_GOAL:_
Without the pictures, print the lines running from the beginning of the material to the line containing "sc = bpy.context.scene", both ends included.

= = = =

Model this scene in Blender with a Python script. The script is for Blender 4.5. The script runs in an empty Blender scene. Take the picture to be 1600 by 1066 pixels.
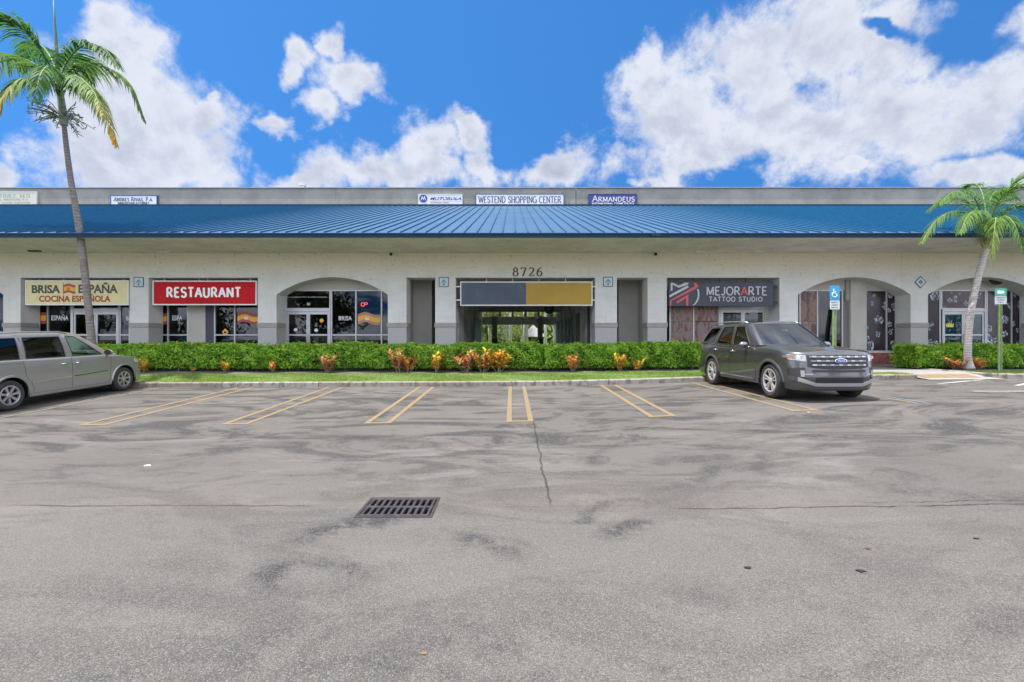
import bpy, bmesh, math, random
import numpy as np
from mathutils import Vector, Matrix, Euler
random.seed(7); rng = np.random.default_rng(7)
R = math.radians
sc = bpy.context.scene

# ------------------------------------------------------------------ camera
F = 740.0                       # focal length in photo pixels (photo is 1600 wide)
cd = bpy.data.cameras.new('camera'); cam = bpy.data.objects.new('camera', cd)
sc.collection.objects.link(cam); sc.camera = cam
cd.sensor_width = 36; cd.lens = F / 1600 * 36
cam.location = (0, 0, 1.7); cam.rotation_euler = (R(90), 0, 0)
cd.shift_y = -3 / 1600.0
cd.clip_start = .05; cd.clip_end = 4000

# ------------------------------------------------------------------ sun and sky
SUN_DIR = Vector((-.27, -.10, .955)).normalized()
sl = bpy.data.lights.new('sun', 'SUN'); sl.energy = 2.1; sl.angle = R(.53); sl.color = (1, .955, .88)
so = bpy.data.objects.new('sun', sl); sc.collection.objects.link(so)
so.rotation_euler = SUN_DIR.to_track_quat('Z', 'Y').to_euler()
sc.view_settings.view_transform = 'Standard'; sc.view_settings.look = 'None'
sc.view_settings.gamma = 1; sc.view_settings.exposure = 1.9
sc.view_settings.use_curve_mapping = False

class NT:
    """small helper round a node tree"""
    def __init__(s, tree): s.t = tree; s.n = tree.nodes; s.l = tree.links
    def new(s, typ, **kw):
        nd = s.n.new(typ)
        for k, v in kw.items():
            if k.startswith('_'): setattr(nd, k[1:], v)
            else: nd.inputs[k.replace('_', ' ')].default_value = v
        return nd
    def sock(s, a, inp):
        if isinstance(a, bpy.types.NodeSocket): s.l.new(a, inp)
        else: inp.default_value = a
    def m(s, op, a, b=0.0, c=0.0, clamp=False):
        nd = s.n.new('ShaderNodeMath'); nd.operation = op; nd.use_clamp = clamp
        for i, v in enumerate((a, b, c)): s.sock(v, nd.inputs[i])
        return nd.outputs[0]
    def ramp(s, f, stops, interp='LINEAR'):
        nd = s.n.new('ShaderNodeValToRGB'); nd.color_ramp.interpolation = interp
        e = nd.color_ramp.elements
        while len(e) > 1: e.remove(e[-1])
        e[0].position = stops[0][0]; e[0].color = (*stops[0][1], 1)
        for p, c in stops[1:]:
            x = e.new(p); x.color = (*c, 1)
        s.l.new(f, nd.inputs[0]); return nd.outputs[0]
    def mix(s, f, a, b, mode='MIX'):
        nd = s.n.new('ShaderNodeMix'); nd.data_type = 'RGBA'; nd.blend_type = mode
        s.sock(f, nd.inputs[0])
        for v, i in ((a, 6), (b, 7)):
            if isinstance(v, tuple) and len(v) == 3: v = (*v, 1)
            s.sock(v, nd.inputs[i])
        return nd.outputs[2]
    def noise(s, vec, scale, detail=4, rough=.55, dist=0.0):
        nd = s.n.new('ShaderNodeTexNoise'); nd.inputs['Scale'].default_value = scale
        nd.inputs['Detail'].default_value = detail; nd.inputs['Roughness'].default_value = rough
        nd.inputs['Distortion'].default_value = dist
        if vec is not None: s.l.new(vec, nd.inputs['Vector'])
        return nd.outputs[0]
    def smooth(s, x, lo, hi, a=0.0, b=1.0):
        nd = s.n.new('ShaderNodeMapRange'); nd.interpolation_type = 'SMOOTHSTEP'
        s.sock(x, nd.inputs[0]); nd.inputs[1].default_value = lo; nd.inputs[2].default_value = hi
        nd.inputs[3].default_value = a; nd.inputs[4].default_value = b
        return nd.outputs[0]
    def mapping(s, vec, scale=(1, 1, 1), loc=(0, 0, 0), rot=(0, 0, 0)):
        nd = s.n.new('ShaderNodeMapping'); nd.inputs['Scale'].default_value = scale
        nd.inputs['Location'].default_value = loc; nd.inputs['Rotation'].default_value = rot
        s.l.new(vec, nd.inputs[0]); return nd.outputs[0]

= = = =

_SOLUTION BELOW:_
Model this scene in Blender with a Python script. The script is for Blender 4.5. The script runs in an empty Blender scene. Take the picture to be 1600 by 1066 pixels.
import bpy, bmesh, math, random
import numpy as np
from mathutils import Vector, Matrix, Euler
random.seed(7); rng = np.random.default_rng(7)
R = math.radians
sc = bpy.context.scene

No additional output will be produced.